The totality of community life at St. Vladimir’s, involving as it does single men and women as well as an ever-growing number of resident married students and their families, along with families of resident faculty and staff, is especially evident in the joyful, weekly gatherings each Friday afternoon of the Church School. There, 20-30 of our children, along with (usually) at least one of their parents (or grandparents) and several volunteer teachers, are introduced in a more formal way to the faith and life of the Orthodox Church. Special occasions such as the visit from St. Nicholas each December and the glorious celebration of Lazarus Saturday at the end of each Great Lent, with children’s choir and procession, serve to magnify the presence in the Seminary community of children and their families. Equally enhancing in this communal sense is the regular involvement in the services in the Seminary Chapel of many devout Orthodox Christians, such as Georgia Toumbakis, a speaker earlier this afternoon, who consider the Seminary and its Chapel to be their spiritual home. Ministry within this broader community context is often, for me, a high point within a given week, or liturgical season. Through this ministry I have been blessed to enter ever more deeply into the lives of so many people, as we “bear one another’s burdens, and thus fulfill the law of Christ” (Gal 6:2).

I would be amiss if I did not express my profound gratitude to my many faculty and administrative colleagues and daily co-workers at the Seminary. Allow me to mention three such “7-24” co-workers in particular. “Thank you” Ann Sanchez: for your wonderfully positive attitude and joyful support in all things each day; for your daily attention to each detail and person in the administration and life of our beloved school. “Thank you” Ted Bazil: you were once my student; during retreats I led in Detroit I stayed at the home of you beloved parents; I conducted the funeral for your father as well as for Matushka Helen, the wonderful mother of your wife, Claudia. Earlier, I gave the main address at the “triple-50” celebration of Claudia’s dear parents, Fr. Nicholas and Matushka Helen Fedorchak (at about age 9, I had served as an altar boy for Fr.Nicholas). You, Ted, are the faithful co-worker in Christ about whom priests dream: you are always ready to do “whatever needs to be done!” “Thank you” Fr. Steven Belonick: you are my friend from your college years when you resided in New Britain, CT. Daily, you are with me and always ready to help me carry the burden of “me.”

VIII Conclusion

I conclude these words of gratitude by again thanking God for everything, “known and unknown, manifest and unseen,” and especially today for blessing my life with such an incredible framework within which I may, “working out my own salvation with fear and trembling” (Philip 2:13), glorify Him.
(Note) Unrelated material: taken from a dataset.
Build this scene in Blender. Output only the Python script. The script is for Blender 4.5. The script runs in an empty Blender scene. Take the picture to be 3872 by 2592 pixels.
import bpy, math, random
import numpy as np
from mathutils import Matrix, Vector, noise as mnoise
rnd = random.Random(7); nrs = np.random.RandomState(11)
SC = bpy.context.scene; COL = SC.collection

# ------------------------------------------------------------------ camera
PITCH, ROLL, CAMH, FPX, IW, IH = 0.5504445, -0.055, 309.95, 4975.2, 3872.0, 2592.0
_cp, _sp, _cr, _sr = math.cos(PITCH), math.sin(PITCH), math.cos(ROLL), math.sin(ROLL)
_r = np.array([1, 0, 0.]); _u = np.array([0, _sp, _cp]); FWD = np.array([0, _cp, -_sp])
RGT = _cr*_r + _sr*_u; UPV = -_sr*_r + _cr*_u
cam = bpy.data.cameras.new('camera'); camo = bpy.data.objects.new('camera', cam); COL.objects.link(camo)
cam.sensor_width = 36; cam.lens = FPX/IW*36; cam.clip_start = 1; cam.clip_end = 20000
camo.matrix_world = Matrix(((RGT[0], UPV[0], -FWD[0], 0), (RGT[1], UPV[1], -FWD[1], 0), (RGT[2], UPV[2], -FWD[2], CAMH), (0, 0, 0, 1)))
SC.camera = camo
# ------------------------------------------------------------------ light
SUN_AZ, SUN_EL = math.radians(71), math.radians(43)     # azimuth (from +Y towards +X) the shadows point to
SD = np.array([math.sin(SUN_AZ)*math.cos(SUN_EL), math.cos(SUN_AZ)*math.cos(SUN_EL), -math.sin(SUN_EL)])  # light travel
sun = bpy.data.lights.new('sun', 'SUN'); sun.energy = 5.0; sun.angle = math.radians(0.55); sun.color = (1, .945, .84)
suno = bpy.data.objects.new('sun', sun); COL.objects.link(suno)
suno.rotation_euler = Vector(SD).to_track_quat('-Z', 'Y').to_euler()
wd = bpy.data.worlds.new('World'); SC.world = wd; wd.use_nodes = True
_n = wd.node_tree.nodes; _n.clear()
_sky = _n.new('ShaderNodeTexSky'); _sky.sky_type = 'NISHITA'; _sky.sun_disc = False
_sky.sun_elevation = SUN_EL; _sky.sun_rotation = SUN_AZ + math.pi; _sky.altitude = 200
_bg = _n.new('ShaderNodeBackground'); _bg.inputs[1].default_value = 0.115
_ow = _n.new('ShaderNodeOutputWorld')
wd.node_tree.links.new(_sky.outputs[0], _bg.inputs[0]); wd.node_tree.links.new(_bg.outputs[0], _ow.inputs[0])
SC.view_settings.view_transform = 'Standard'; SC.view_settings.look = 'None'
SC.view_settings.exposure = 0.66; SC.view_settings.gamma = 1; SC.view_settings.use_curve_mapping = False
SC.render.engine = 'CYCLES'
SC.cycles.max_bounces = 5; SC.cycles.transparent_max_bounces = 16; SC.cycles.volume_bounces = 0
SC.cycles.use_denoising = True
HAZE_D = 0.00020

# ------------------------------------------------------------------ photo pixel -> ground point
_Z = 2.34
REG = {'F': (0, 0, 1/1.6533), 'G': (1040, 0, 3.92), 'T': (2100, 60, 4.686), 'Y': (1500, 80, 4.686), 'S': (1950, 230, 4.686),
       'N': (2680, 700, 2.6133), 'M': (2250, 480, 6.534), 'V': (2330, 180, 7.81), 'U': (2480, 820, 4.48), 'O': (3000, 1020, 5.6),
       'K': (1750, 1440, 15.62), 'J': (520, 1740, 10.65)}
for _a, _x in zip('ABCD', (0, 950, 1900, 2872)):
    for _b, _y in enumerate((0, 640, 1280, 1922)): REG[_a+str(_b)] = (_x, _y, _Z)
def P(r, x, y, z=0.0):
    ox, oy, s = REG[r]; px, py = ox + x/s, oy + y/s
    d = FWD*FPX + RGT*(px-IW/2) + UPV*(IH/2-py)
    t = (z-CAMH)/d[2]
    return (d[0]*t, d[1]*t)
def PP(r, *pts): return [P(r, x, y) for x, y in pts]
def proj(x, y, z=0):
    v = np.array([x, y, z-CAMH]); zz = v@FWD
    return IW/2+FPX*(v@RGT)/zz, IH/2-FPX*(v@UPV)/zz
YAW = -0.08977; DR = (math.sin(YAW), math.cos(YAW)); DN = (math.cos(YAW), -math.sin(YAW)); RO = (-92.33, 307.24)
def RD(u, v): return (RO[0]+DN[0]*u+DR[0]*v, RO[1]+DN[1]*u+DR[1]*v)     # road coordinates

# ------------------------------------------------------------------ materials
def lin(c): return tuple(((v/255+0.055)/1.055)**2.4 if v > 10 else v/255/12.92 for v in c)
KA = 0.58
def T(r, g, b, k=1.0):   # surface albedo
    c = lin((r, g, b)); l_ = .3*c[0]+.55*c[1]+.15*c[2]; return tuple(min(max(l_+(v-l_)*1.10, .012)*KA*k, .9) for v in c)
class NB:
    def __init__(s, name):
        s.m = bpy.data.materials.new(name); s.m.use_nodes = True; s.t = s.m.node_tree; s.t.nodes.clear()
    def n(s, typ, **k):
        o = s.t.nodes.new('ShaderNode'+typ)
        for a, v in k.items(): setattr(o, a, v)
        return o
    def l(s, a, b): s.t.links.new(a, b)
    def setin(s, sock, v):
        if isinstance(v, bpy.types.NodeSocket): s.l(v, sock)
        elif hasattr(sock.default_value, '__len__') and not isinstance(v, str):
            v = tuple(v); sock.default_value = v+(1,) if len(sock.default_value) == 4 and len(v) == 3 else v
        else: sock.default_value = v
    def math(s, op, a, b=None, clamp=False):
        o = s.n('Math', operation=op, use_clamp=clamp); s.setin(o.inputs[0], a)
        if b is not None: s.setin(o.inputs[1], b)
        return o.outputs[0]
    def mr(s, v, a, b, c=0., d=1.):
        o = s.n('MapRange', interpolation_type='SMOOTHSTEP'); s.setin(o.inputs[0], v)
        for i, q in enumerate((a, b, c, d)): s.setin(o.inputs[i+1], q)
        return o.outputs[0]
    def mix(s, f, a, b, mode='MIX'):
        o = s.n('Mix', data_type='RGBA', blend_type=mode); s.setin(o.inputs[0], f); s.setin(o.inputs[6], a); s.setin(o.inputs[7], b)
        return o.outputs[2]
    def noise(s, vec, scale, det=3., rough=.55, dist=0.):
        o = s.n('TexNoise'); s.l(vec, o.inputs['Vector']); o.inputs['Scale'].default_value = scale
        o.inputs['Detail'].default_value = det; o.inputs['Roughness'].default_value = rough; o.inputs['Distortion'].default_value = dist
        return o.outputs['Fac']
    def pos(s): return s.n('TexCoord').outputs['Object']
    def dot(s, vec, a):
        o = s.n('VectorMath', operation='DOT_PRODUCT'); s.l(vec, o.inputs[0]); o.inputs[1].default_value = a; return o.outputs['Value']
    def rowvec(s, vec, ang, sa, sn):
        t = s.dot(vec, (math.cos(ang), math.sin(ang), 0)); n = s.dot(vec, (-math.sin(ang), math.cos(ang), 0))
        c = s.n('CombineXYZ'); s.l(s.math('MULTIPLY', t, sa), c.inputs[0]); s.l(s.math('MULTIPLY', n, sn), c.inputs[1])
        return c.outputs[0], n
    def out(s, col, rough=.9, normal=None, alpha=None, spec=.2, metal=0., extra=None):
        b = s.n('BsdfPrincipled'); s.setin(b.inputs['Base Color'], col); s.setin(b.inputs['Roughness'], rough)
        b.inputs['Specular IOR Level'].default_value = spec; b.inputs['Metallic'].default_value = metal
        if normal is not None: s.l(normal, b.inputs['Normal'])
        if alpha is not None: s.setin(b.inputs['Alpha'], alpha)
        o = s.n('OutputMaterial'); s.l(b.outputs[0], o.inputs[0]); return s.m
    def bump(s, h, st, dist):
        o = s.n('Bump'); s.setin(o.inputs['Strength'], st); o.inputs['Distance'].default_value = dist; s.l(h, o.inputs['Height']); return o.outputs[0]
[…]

This framework consists of elements adequate to the mind, the heart, the soul and the body. It involves absolutely magnificent liturgical worship. It involves being surrounded at all times by wife and family, and by wonderfully dedicated people whose main desire is themselves to love the Lord God with all their “mind, heart, soul and strength.”

A significant fact about service at St. Vladimir’s is that the vast majority of the “congregation” remains at the same youthful age. People enroll only to graduate and leave. They are in turn replaced by a new group of young people. Only the pastor grows older! For me these 30 years of full-time ministry at St. Vladimir’s have passed like a “mgnovenie oka” (“twinkling of an eye”- I Cor 15:52). In whatever mysterious way such conclusions are reached, this year seems to be the “kairos,” the “right time” to retire from the hugely demanding and “hands-on” service at St. Vladimir’s. While my health is still good, I ask God to bless me to dedicate myself anew to a formal assembling in written form of the many areas of pastoral ministry and liturgical life about which I have been privileged to teach, and which in reality I have been allowed to conduct at the Seminary over these many years.

I have tried my very best to pass on to you what, as a gift, I have thankfully received. Forgive me and pray for me in my many failures.

Certainly I pass on to you the responsibility of responding yourselves to the question posed by the Apostle Paul:

“What do you have that you did not receive?”